Am 18.02.2017 um 19:36 schrieb Alex Hoffman:
Let's consider your example with distinct names for nodes: --o1--o2--o3--G--X1 \ \ x1--x2--x3--x4--X2--B-- It makes sense that git bisect is expecting a single transition, as this is a precondition for a binary search to work. My definition of "the transition" is a commit with at least one of its parents as a good version, but the commit itself a bad version.
But that is not the definition of transition that lets you pin-point the breaking commit precisly. Assume x3 is the commit introducing the breakage in the graph above. Even though you only know initially that G is good and B is bad, would you not prefer to find x3 instead of X2? As Christian said, a transition is when a commit is bad and all its parents are good, and this definition lets you find x3.

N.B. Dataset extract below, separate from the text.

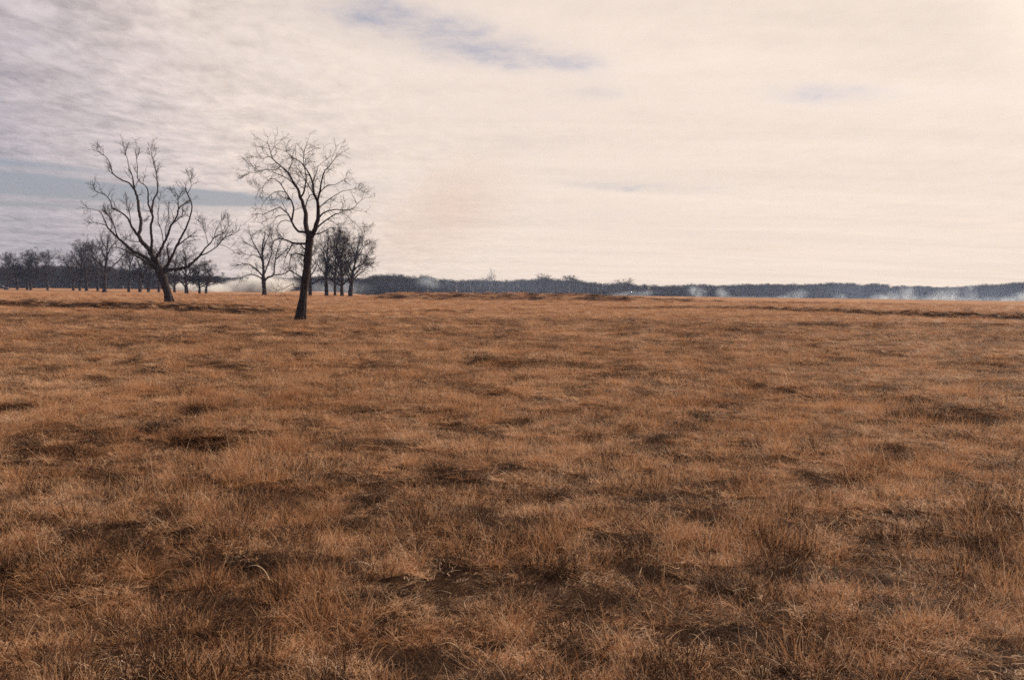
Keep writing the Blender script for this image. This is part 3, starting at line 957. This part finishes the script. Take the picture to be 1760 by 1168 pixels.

I hope we agree that git bisect's mission is to search for this transition (as I suppose that most of people need such a functionality from git, if not exactly from git bisect). How could be x1 or x3 be the transition, if chances are that o1 is not a good version?
By declaring G as good, it is implied that o1 is also good. If it is in fact bad, the assumptions of git bisect are violated (because there would be a transition from bad to good at o2, o3, or G), and anything can happen.
If you consider that git bisect's mission is different from finding the transition, could you please explain what exact commit git bisect is supposed to return (ideally with terms from the graph theory) and when it makes sense to return that? Because I do not see any sense in looking in the path x1-x3 without knowing that those commits may be a transition.
And I do not see a reason why git bisect should not look at those commits. If x3 is the commit that broke my program, I do prefer to be pointed at x3 rather than X2.